Union types in TypeScript - can I achieve this?

Question

I want to achieve the following:

class MyClass {    
  boolProp: boolean;  
}

let a: string | MyClass;
a.boolProp = false; // error

The last line throws an error since that's how typescript works.

Can I achieve the above without an error, but without typeguards? I just want to be able to tell the compiler that a certain variable is either of type a or b, so it should consider it a 'real' union of both type properties and methods, not just the common ones.
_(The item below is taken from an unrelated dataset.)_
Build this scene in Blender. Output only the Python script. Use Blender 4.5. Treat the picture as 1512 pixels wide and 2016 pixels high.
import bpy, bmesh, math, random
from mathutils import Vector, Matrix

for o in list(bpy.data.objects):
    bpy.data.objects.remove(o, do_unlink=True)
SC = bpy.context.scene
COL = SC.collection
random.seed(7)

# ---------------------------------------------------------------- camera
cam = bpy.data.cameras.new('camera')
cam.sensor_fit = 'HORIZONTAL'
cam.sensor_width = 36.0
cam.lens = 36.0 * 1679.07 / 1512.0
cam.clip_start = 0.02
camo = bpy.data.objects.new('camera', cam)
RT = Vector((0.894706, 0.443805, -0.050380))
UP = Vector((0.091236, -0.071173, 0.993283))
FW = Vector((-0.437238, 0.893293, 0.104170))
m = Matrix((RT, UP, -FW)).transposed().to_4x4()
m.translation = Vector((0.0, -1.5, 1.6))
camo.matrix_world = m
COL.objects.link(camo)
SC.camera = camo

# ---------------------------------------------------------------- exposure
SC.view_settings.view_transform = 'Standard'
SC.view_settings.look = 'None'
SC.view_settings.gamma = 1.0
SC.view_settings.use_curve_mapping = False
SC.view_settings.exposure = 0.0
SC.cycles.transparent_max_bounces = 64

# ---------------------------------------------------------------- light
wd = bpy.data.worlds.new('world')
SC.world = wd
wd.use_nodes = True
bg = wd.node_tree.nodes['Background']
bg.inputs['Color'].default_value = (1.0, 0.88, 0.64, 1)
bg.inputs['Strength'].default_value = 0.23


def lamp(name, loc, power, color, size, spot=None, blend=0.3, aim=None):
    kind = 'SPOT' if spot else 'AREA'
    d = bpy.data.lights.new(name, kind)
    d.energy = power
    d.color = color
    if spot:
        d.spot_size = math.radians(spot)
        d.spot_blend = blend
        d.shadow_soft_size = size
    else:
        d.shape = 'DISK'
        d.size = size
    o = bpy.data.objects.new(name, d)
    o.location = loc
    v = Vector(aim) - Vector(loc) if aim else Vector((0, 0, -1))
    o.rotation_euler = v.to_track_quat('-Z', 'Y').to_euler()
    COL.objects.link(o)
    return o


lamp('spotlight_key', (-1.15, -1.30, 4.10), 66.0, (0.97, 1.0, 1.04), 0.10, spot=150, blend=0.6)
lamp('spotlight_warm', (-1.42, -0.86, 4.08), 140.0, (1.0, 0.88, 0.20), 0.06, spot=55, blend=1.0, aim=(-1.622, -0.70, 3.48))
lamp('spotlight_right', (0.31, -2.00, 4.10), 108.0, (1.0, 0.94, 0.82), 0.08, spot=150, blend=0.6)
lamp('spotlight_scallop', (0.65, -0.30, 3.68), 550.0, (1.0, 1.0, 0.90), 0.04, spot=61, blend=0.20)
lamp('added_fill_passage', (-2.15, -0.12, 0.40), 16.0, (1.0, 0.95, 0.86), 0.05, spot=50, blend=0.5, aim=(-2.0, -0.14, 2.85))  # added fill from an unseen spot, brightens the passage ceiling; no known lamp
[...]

I'm familiar with such behaviors from other languages and to my taste this seems like a feature request for typescript.

Am I missing something?

Answer 1

You want the complement to type unions, type intersection.

class MyClass {    
  boolProp: boolean;  
}

let a: string & MyClass;
a.boolProp = false; // no error

Type unions announce a variable is one type or another, so the only properties you can reliably access are those common to both. Type intersection announce a variable satisfies both type contracts, so you can access properties that belong to either of its component types -- which is what you want.

Answer 2

Union types, by definition, contain only the common properties:

If we have a value that has a union type, we can only access members that are common to all types in the union

At runtime you'll need to check whether a specific value is a string or MyClass to understand if boolProp is a property of said value, and that's where the type guards come into action.

If in your code you're creating a boolProp property to string instances, then you better do something like:

type MyString = string & { boolProp: boolean };

Then you can use it like so:

let a: MyString | MyClass;
a.boolProp = false; // works

This way you'll differentiate between string instances which have boolProp and instances that don't.